Appellant answered by general demurrer, and by specially interposing the two and four years’ statutes of limitations, and specially pleaded that if any such promises and representations were made by McCaulley, which appellant denied, they were unauthorized and not within the apparent scope of his authority, and such that no ordinarily prudent person would have relied on. It further denied that it had any connection with or *940control over the said Kansas Oity, Mexico & Orient Railway Company.

Eor the purpose of the disposition of this appeal, sufficient pleadings have been given hereinabove.

[1] In its first assignment, appellant complains of the admission of the testimony of appellee, in which she states that one R. D. Goree told her that, if she would execute the deed to the land in controversy to appellant, they would get the roundhouses and shops, and, if she did not, Carney (another town) would.

Mrs. Reeder testified that she never had any conversation with Mr. McCaulley about the matter, and that, in executing the deed to the land in controversy, she relied on the statements made to her by Goree.

We think this evidence was inadmissible, under the pleadings of plaintiff. She having alleged that the representations were made to her by McCaulley, it constituted a variance between the allegata and probata to show that said representations so relied on were made by some other person.

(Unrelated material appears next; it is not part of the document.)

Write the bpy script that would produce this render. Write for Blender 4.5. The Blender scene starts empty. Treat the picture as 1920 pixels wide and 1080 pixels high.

“The object of pleading is to apprise the court and the opposite party of the facts upon which the pleader intends to rely as constituting his cause of action or ground of defense before the trial is commenced, in order that each party may prepare himself in time with his evidence for the contest, and neither can be held legally bound to answer grounds not averred in the pleadings.” Mims v. Mitchell, 1 Tex. 443.

Also might be cited Moore v. Kennedy, 81 Tex. 144, 16 S. W. 740, Lemmon v. Hanley, 28 Tex. 227, and numerous cases cited in Michie’s Digest, Texas Civil Cases, vol. 13, p. 1168.

[2] While it is true that, where incompetent evidence has been admitted, a reversal will not be required unless injury 'is shown, and especially is this so where the cause has been tried by the court without a jury, but, in order to render the admission of such evidence harmless error, it must appear that there was competent evidence sufficient to authorize the rendition of the judgment. Beham v. Ghio, 75 Tex. 90, 12 S. W. 996; Melton v. Cobb, 21 Tex. 543; 1 Greenleaf on Evidence, § 49. But we are of the opinion from a careful consideration of the statement of facts and of the findings of fact, filed by the" trial court, that such findings must have been based in part upon evidence which was clearly incompetent, and that there is not competent evidence in the record sufficient to support some of the necessary findings.

The court finds that R. D. Goree was also the agent of the Orient Land Company, and that in making the representations to Mrs. Reeder, alleged to be fraudulent, said R. L.-McCaulley was “acting through and together with R. D. Goree.” There is no evidence in the record, so far as we have been able to discover, to sustain such a finding; and, since it appears from such finding that the court admitted the evidence complained of on the theory that, in making the alleged representations to Mrs. Reeder, said Goree was acting as the agent of the Orient Land Company, and presumably of said McCaulley (i. e., the agent of the agent), the injurious character of such evidence becomes more apparent.

Therefore we think that this assignment must be sustained, and likewise the second and third assignments, which involve the same question.

[3] The fourth assignment complains of the action of the court in admitting the testimony of the witness W._M. Sandifer, and in considering the same in determining the issues, wherein said Sandifer testified to certain statements of said McCaulley, not made in the presence of appellee, and which he (Sandifer) did not communicate to her, the substance of which was that, if the citizens of Knox City would give appellant some additional land, the Orient Railroad would locate the shops and roundhouses in Knox City. This evidence was clearly inadmissible, in the absence of any testimony that the same was communicated to appellee, and we find none in the record. Therefore the fourth assignment must be sustained. The fifth, sixth, and seventh assignments must be sustained for the same reason.

Appellant’s assignments 8 to 13 attack the court’s findings of fact, which assignments it is not necessary to discuss, inasmuch as the errors complained of, if any, will not likely occur on another trial.

[4] Further assignments complain of the action of the court in the rendition of the judgment; and in the seventeenth assignment it is urged that the trial court erred in not rendering judgment for appellant, and this court is asked to reverse the judgment of the court below, and render judgment for appellant, on the ground that, as claimed, appellee has failed to show fraud, and at most only a breach of a covenant, but this request we do not feel it is our duty to grant. If R. 'D. Goree was in fact the agent of the appellant, as found by the court, and as there is some evidence tending to show, then in another trial, with amended pleadings, the testimony of Mrs. Reeder as to statements made to her by him, which she claims induced her to execute the deed, would become admissible and material, and we feel that justice, perhaps, would not be done by our rendering judgment herein.

For the reasons given, the judgment of the trial court is hereby reversed, and the cause remanded.